Repeat the material verbatim. Images are excluded from the copy.

______

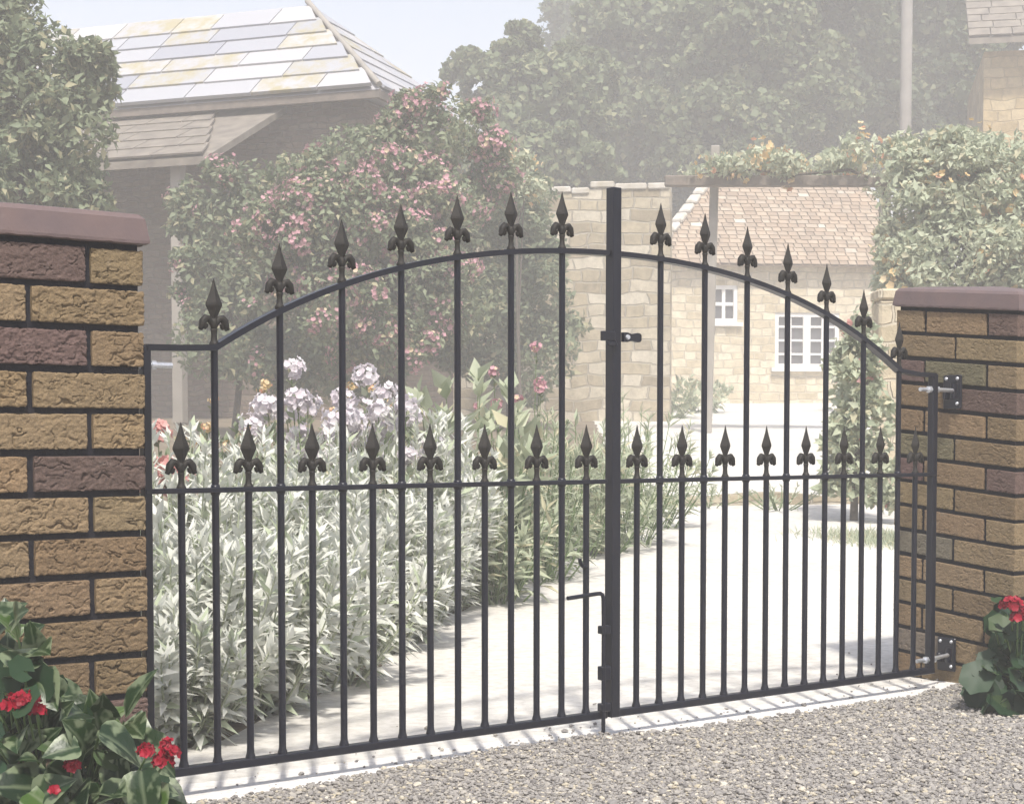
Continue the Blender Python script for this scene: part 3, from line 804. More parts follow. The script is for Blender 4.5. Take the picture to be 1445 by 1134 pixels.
silv = [
 (243, 3.98, .36, .17, 'smallest silver leaved shrub at the drive corner hard by the left gate stile'),
 (262, 4.25, .58, .22, 'low silver leaved shrub hard behind the left pier'),
 (350, 4.45, .60, .25, 'silver leaved shrub behind the second and third bars of the left gate'),
 (250, 5.1, .80, .26, 'tall silver leaved shrub nearest the left pier, beside the coral flowers'),
 (455, 4.9, .52, .25, 'silver leaved shrub spilling over the drive edge behind the left gate'),
 (345, 5.4, .80, .28, 'tall silver leaved shrub behind the low one at the left gate'),
 (440, 5.7, .78, .26, 'silver leaved shrub below the pale pink flower heads'),
 (520, 5.7, .62, .25, 'rounded silver leaved shrub by the bend of the drive edge'),
 (585, 6.5, .92, .24, 'tallest silver leaved shrub, next to the right pink flower heads'),
 (560, 6.0, .58, .22, 'silver leaved shrub in the middle of the bed edge'),
 (620, 6.9, .70, .2, 'last silver leaved shrub before the dark gap in the bed'),
]
for k, (u, D, h, rad, lab) in enumerate(silv):
    stemplant('silver_shrub', lab, 'shrub', u, D, h, rad, 64, 'silver', T_WIDE, .078, 38, 30 + k, group='silver shrubs in the bed', stemmat='sage')
stemplant('pink_phlox', 'left clump of tall pale pink flower heads in the bed', 'flowers', 438, 6.3, 1.06, .16, 16, 'sage', T_LEAF, .06, 22, 51, ('pale', .032, 12, .055), group='tall pale pink flowers')
stemplant('pink_phlox', 'right clump of pale pink flower heads beside the tallest silver shrub', 'flowers', 540, 6.5, .98, .2, 24, 'sage', T_LEAF, .06, 22, 52, ('pale', .032, 18, .055), group='tall pale pink flowers')
stemplant('coral_flowers', 'coral pink flowers beside the left pier above the silver leaves', 'flowers', 226, 6.2, .74, .16, 18, 'olive', T_LEAF, .05, 18, 53, ('coral', .034, 12, .05))
stemplant('pink_cosmos', 'loose pink flowers above the broad leaved clump by the central post', 'flowers', 738, 8.4, 1.12, .2, 10, 'olive', T_LEAF, .05, 16, 54, ('pink', .026, 8, .032))
stemplant('broadleaf_clump', 'broad leaved pale green clump in the middle of the bed', 'plant', 668, 7.4, 1.02, .28, 26, 'sage', T_LEAF, .17, 12, 55, leaf_lo=.1)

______

» **Answer to the task**
Continue the Blender Python script for this scene: part 3, from line 804. More parts follow. The script is for Blender 4.5. Take the picture to be 1445 by 1134 pixels.
silv = [
 (243, 3.98, .36, .17, 'smallest silver leaved shrub at the drive corner hard by the left gate stile'),
 (262, 4.25, .58, .22, 'low silver leaved shrub hard behind the left pier'),
 (350, 4.45, .60, .25, 'silver leaved shrub behind the second and third bars of the left gate'),
 (250, 5.1, .80, .26, 'tall silver leaved shrub nearest the left pier, beside the coral flowers'),
 (455, 4.9, .52, .25, 'silver leaved shrub spilling over the drive edge behind the left gate'),
 (345, 5.4, .80, .28, 'tall silver leaved shrub behind the low one at the left gate'),
 (440, 5.7, .78, .26, 'silver leaved shrub below the pale pink flower heads'),
 (520, 5.7, .62, .25, 'rounded silver leaved shrub by the bend of the drive edge'),
 (585, 6.5, .92, .24, 'tallest silver leaved shrub, next to the right pink flower heads'),
 (560, 6.0, .58, .22, 'silver leaved shrub in the middle of the bed edge'),
 (620, 6.9, .70, .2, 'last silver leaved shrub before the dark gap in the bed'),
]
for k, (u, D, h, rad, lab) in enumerate(silv):
    stemplant('silver_shrub', lab, 'shrub', u, D, h, rad, 64, 'silver', T_WIDE, .078, 38, 30 + k, group='silver shrubs in the bed', stemmat='sage')
stemplant('pink_phlox', 'left clump of tall pale pink flower heads in the bed', 'flowers', 438, 6.3, 1.06, .16, 16, 'sage', T_LEAF, .06, 22, 51, ('pale', .032, 12, .055), group='tall pale pink flowers')
stemplant('pink_phlox', 'right clump of pale pink flower heads beside the tallest silver shrub', 'flowers', 540, 6.5, .98, .2, 24, 'sage', T_LEAF, .06, 22, 52, ('pale', .032, 18, .055), group='tall pale pink flowers')
stemplant('coral_flowers', 'coral pink flowers beside the left pier above the silver leaves', 'flowers', 226, 6.2, .74, .16, 18, 'olive', T_LEAF, .05, 18, 53, ('coral', .034, 12, .05))
stemplant('pink_cosmos', 'loose pink flowers above the broad leaved clump by the central post', 'flowers', 738, 8.4, 1.12, .2, 10, 'olive', T_LEAF, .05, 16, 54, ('pink', .026, 8, .032))
stemplant('broadleaf_clump', 'broad leaved pale green clump in the middle of the bed', 'plant', 668, 7.4, 1.02, .28, 26, 'sage', T_LEAF, .17, 12, 55, leaf_lo=.1)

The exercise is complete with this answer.